### Work to do
Repeat exactly the lines of the listing below, please, starting with the first and ending with the line containing "sc.camera = cam"; leave out the rest.

### Recorded information
-- START --

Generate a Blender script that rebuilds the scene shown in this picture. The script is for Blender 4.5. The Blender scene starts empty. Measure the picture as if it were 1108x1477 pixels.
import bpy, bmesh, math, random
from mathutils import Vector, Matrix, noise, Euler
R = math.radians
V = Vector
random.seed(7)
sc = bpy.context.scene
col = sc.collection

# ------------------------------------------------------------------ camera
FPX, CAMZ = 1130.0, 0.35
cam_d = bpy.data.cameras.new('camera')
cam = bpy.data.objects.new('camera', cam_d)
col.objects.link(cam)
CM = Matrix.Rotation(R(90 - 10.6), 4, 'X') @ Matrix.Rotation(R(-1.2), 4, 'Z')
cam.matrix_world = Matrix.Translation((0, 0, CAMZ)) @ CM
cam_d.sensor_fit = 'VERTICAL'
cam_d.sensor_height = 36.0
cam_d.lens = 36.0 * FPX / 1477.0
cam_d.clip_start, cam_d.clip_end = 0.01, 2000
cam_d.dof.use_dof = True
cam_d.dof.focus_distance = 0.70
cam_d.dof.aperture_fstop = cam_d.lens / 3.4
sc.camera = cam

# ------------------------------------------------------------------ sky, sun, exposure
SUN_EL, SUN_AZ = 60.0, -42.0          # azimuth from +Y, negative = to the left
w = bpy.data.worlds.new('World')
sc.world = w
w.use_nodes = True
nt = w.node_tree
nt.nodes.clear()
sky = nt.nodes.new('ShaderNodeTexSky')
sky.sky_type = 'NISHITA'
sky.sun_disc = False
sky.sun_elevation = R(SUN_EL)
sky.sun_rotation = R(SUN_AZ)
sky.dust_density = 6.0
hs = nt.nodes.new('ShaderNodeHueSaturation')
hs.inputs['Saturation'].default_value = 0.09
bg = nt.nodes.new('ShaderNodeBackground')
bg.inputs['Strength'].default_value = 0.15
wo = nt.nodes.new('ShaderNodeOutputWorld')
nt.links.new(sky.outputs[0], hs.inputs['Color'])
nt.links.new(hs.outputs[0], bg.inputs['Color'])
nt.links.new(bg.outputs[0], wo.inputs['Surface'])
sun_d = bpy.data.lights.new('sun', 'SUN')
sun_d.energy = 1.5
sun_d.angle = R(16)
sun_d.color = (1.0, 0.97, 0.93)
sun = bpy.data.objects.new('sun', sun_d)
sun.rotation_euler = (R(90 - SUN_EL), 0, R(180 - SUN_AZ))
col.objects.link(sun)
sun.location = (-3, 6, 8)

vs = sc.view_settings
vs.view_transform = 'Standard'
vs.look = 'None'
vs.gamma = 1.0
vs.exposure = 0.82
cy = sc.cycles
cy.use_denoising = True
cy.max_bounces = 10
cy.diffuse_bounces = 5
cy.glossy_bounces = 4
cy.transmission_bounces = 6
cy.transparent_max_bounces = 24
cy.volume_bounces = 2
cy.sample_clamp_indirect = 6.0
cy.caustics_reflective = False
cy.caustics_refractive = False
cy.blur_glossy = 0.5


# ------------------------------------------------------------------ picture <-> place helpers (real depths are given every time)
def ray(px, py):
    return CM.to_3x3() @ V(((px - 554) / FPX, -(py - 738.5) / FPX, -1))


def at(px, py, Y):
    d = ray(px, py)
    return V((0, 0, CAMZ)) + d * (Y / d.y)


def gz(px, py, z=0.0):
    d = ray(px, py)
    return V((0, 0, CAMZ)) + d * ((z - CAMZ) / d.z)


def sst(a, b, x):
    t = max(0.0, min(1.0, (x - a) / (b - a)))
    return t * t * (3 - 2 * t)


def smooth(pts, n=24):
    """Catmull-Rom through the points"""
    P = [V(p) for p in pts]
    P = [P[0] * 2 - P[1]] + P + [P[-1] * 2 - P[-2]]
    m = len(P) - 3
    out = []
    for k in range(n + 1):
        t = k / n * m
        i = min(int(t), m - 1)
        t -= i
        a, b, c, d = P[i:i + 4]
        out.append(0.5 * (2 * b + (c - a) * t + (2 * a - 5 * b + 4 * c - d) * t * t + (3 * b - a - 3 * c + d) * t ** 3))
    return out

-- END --

### Answer to the task
Generate a Blender script that rebuilds the scene shown in this picture. The script is for Blender 4.5. The Blender scene starts empty. Measure the picture as if it were 1108x1477 pixels.
import bpy, bmesh, math, random
from mathutils import Vector, Matrix, noise, Euler
R = math.radians
V = Vector
random.seed(7)
sc = bpy.context.scene
col = sc.collection

# ------------------------------------------------------------------ camera
FPX, CAMZ = 1130.0, 0.35
cam_d = bpy.data.cameras.new('camera')
cam = bpy.data.objects.new('camera', cam_d)
col.objects.link(cam)
CM = Matrix.Rotation(R(90 - 10.6), 4, 'X') @ Matrix.Rotation(R(-1.2), 4, 'Z')
cam.matrix_world = Matrix.Translation((0, 0, CAMZ)) @ CM
cam_d.sensor_fit = 'VERTICAL'
cam_d.sensor_height = 36.0
cam_d.lens = 36.0 * FPX / 1477.0
cam_d.clip_start, cam_d.clip_end = 0.01, 2000
cam_d.dof.use_dof = True
cam_d.dof.focus_distance = 0.70
cam_d.dof.aperture_fstop = cam_d.lens / 3.4
sc.camera = cam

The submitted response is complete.